O primeiro ponto é a comprovada embriaguez de Rafaela, que no dia do atropelamento foi vista pelo gerente do Malcom, estabelecimento que frequentou antes de seguir rumo à Isaac Póvoas, em estado alterado por conta da ingestão alcoólica.
O segundo ponto é referente ao excesso de velocidade, com dois laudos periciais apontando velocidades médias de 54 km e 57 km por hora, e velocidades máximas de 58 a 63 km por hora. Perri, porém, entendeu que a ré poderia estar trafegando dentro do limite da via pública.
O terceiro ponto é a mudança da faixa do centro para a faixa da esquerda da pista para livrar-se de veículo e seguir em velocidade. Segundo a promotora, o fato de a ré ter passado com o carro sobre o corpo das vítimas, para o juiz, é comum em atropelamentos.
Ela acrescentou que Rafaela, conduzindo em deplorável estado de embriaguez somada à incontinência intestinal, desde a boate Malcom, não pisou no freio antes do choque, mesmo com tempo e espaço suficientes para fazê-lo, conforme apontado na perícia.
Ainda sobre o dolo eventual, consta no recurso de apelação que Rafaela assumiu ter visto as vítimas e não freou o veículo antes do atropelamento. Dentre outros pontos, Marcella também apresentou nas razões da apelação que Rafaela tentou fugir do local do fato e que só não conseguiu porque a caminhonete que conduzia foi interceptada por uma testemunha a cerca de cem metros de distância do impacto.
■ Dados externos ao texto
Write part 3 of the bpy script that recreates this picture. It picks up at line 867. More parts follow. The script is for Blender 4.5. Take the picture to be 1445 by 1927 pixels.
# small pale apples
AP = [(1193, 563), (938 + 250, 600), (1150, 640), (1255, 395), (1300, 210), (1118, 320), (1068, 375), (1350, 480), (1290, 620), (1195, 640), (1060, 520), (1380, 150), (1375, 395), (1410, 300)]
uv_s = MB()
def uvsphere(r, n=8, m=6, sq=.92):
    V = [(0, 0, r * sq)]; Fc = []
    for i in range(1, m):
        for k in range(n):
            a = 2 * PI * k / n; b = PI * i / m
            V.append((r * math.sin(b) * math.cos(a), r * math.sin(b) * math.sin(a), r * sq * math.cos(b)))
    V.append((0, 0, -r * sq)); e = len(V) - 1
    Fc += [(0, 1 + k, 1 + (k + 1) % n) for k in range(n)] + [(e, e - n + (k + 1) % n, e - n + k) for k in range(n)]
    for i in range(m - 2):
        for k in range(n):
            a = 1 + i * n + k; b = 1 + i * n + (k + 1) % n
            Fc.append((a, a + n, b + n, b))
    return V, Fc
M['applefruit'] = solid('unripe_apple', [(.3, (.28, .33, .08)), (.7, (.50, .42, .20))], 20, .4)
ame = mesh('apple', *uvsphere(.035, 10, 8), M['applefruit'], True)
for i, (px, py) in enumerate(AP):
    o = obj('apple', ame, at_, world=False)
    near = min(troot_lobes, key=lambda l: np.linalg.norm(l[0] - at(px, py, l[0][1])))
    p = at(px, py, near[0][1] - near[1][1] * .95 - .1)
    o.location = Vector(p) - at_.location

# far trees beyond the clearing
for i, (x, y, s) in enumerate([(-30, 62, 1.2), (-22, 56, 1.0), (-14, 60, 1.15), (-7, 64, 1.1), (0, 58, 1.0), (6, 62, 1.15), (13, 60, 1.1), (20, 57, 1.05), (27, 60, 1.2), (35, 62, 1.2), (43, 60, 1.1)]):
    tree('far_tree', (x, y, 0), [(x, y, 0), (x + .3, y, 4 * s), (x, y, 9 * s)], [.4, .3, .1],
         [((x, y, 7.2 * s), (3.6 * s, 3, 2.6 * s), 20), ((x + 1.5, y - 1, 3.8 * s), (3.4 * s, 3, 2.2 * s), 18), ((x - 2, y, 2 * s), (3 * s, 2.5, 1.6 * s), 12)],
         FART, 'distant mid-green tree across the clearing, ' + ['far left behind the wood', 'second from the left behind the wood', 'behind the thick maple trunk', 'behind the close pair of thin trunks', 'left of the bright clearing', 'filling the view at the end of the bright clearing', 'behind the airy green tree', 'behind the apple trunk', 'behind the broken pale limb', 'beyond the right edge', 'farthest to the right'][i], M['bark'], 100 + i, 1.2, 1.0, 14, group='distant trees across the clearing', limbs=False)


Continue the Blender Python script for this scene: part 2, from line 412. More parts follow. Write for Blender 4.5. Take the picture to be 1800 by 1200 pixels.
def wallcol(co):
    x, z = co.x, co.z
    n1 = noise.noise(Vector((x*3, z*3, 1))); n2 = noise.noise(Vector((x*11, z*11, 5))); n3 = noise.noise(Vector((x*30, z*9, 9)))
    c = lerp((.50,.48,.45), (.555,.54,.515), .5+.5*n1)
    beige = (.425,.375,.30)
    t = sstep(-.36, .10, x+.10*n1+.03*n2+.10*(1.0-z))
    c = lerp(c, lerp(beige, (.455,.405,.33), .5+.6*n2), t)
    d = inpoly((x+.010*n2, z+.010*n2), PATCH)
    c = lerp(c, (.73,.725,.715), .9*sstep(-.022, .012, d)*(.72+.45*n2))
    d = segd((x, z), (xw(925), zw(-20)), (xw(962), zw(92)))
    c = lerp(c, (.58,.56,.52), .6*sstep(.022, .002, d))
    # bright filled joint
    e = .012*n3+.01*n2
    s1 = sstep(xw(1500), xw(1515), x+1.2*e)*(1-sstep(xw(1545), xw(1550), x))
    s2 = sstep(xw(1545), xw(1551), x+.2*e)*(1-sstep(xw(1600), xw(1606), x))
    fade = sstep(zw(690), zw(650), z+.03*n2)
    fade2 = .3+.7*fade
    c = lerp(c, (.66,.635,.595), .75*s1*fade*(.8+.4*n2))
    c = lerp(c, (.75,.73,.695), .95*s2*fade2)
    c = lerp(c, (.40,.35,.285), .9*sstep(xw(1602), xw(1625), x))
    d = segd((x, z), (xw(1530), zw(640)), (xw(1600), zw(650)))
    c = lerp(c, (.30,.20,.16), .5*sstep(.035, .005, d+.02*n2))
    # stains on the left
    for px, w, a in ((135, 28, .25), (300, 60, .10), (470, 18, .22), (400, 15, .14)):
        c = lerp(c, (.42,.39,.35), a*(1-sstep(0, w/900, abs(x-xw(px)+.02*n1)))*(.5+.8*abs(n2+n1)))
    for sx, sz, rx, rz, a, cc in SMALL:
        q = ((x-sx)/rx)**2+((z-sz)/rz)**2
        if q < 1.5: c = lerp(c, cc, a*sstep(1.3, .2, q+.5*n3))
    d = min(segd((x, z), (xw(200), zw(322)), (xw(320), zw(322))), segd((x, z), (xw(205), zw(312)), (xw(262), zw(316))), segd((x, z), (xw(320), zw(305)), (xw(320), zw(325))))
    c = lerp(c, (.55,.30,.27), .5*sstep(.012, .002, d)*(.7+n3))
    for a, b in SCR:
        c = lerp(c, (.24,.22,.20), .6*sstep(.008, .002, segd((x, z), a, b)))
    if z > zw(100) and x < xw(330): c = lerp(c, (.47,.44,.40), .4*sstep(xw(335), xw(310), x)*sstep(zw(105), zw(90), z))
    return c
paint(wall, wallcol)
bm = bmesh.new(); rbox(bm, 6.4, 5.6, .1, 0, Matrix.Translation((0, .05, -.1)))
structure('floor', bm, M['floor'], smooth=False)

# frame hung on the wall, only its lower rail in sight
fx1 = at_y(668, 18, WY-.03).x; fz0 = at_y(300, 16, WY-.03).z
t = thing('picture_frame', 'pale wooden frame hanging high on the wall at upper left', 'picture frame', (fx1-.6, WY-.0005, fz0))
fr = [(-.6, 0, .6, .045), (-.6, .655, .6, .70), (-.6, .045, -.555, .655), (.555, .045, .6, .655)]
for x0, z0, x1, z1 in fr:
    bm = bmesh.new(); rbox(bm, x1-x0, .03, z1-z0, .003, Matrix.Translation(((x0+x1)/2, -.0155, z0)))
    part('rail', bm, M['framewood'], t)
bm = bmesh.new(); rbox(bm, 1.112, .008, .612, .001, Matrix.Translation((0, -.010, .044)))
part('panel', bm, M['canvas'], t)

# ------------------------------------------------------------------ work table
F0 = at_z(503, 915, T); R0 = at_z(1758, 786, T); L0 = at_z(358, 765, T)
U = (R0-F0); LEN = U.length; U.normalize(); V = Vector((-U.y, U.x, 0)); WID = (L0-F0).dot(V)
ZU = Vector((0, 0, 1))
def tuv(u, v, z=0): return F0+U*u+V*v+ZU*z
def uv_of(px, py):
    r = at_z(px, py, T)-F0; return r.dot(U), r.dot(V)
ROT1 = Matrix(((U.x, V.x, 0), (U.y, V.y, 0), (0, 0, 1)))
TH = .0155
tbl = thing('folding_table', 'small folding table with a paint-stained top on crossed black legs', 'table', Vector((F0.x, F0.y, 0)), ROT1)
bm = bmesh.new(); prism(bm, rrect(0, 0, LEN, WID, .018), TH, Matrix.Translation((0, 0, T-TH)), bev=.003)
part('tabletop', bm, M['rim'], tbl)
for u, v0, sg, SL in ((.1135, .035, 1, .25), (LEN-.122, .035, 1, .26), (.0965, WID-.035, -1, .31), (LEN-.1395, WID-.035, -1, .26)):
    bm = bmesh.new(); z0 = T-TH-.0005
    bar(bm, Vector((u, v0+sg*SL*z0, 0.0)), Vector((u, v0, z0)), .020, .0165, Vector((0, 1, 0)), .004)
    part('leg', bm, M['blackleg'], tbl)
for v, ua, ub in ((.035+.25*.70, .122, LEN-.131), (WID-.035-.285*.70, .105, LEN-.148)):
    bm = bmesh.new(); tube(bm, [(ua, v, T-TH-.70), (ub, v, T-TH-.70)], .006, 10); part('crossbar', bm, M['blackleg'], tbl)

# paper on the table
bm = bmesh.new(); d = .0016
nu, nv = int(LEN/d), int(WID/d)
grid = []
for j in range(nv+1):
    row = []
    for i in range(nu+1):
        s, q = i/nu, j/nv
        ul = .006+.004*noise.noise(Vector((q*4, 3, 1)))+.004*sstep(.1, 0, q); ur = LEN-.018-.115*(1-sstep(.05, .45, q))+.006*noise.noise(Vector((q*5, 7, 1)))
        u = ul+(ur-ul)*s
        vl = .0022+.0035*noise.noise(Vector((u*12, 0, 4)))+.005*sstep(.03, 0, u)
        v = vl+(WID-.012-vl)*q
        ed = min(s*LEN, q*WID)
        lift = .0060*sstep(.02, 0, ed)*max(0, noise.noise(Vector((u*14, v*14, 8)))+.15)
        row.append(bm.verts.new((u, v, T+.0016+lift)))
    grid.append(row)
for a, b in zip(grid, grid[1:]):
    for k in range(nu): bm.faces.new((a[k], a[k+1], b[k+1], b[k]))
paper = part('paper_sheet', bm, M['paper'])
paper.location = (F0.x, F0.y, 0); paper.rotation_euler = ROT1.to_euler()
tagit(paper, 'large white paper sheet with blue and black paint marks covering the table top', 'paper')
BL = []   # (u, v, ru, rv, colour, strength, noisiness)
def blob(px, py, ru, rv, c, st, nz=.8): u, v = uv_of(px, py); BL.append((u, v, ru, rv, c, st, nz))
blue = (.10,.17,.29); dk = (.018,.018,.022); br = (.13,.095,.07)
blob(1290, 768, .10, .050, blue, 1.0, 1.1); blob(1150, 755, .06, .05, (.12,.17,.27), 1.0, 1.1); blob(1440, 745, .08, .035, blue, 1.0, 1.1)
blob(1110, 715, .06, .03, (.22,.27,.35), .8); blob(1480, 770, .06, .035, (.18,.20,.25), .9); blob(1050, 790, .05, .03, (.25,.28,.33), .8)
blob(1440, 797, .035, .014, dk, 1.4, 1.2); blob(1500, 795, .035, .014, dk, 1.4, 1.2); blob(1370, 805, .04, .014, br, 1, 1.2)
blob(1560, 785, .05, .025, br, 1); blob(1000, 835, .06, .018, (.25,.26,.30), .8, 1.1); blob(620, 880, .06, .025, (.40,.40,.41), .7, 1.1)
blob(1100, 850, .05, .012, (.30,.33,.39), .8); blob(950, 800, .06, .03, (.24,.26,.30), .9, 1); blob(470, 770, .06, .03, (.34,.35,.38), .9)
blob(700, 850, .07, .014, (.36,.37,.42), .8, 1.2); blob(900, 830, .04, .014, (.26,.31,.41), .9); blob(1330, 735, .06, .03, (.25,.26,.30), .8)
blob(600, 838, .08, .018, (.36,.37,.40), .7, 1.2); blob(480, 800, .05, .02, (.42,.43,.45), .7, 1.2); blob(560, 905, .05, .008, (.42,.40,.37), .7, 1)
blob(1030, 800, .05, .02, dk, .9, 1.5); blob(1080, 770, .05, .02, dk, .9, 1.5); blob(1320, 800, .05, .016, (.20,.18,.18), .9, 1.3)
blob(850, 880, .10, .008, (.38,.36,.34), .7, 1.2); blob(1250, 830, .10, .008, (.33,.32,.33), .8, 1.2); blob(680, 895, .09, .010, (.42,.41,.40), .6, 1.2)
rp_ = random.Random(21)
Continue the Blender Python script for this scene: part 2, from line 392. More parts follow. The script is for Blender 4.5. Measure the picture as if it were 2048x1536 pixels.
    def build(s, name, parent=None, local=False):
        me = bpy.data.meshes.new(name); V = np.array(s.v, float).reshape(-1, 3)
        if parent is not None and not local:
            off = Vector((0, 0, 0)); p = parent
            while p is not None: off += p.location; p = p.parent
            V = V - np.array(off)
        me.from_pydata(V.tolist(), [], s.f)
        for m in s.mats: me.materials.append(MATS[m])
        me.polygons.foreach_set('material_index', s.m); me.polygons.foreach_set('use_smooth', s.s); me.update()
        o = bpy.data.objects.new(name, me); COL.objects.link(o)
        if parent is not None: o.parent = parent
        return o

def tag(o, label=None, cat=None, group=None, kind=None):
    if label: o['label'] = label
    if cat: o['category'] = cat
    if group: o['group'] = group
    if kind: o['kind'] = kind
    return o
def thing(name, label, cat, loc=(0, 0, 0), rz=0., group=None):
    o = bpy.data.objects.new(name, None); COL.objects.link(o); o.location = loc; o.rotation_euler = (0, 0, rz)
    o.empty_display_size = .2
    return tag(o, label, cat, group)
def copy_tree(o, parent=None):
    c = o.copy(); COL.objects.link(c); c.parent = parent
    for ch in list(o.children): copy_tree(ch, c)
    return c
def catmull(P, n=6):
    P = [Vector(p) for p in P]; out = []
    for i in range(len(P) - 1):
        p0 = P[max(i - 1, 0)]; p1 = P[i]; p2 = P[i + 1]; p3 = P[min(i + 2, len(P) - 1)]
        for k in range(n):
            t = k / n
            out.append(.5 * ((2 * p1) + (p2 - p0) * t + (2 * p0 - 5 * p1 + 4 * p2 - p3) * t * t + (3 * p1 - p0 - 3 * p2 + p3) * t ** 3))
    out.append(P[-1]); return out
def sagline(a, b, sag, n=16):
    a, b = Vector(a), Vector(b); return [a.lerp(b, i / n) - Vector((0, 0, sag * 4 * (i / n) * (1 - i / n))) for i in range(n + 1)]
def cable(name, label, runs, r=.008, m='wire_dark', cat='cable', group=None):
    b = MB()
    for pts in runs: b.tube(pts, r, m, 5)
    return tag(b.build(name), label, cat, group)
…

Contra a posição da promotora, o advogado de Rafaela, Giovani Santin, sustentou tese focada em desmontar a acusação de dolo eventual, ressaltando a velocidade e as circunstâncias do acidente. "É fato incontroverso que Rafaela ingeriu bebida alcoólica", admitiu Santin, mas argumentou que a velocidade do veículo não foi excessiva.
Com base em laudos periciais, ele demonstrou que a velocidade variava entre 54 e 57 km/h, dentro da margem de erro que poderia colocá-la dentro do limite permitido de 50 km/h.
Santin também contestou a acusação de fuga, citando depoimentos que indicavam que Rafaela parou o veículo após o acidente, apesar de ter sido induzida a deixar o local. "Ela não tinha discernimento para saber que havia atropelado três pessoas", argumentou, ressaltando o estado de embriaguez da acusada.
Outro ponto crucial na defesa foi o comportamento das vítimas. Segundo Santin, as imagens e laudos mostraram que as vítimas atravessavam a via fora da faixa e faziam movimentos de dança, o que contribuiu para o acidente. Ele destacou que a perícia indicou que, se tivessem realizado a travessia de forma perpendicular e sem interrupções, o atropelamento não teria ocorrido.
Morreram no acidente Ramon Alcides Viveiros e Myllena de Lacerda Inocêncio. Hya Girotto Santos foi a única sobrevivente.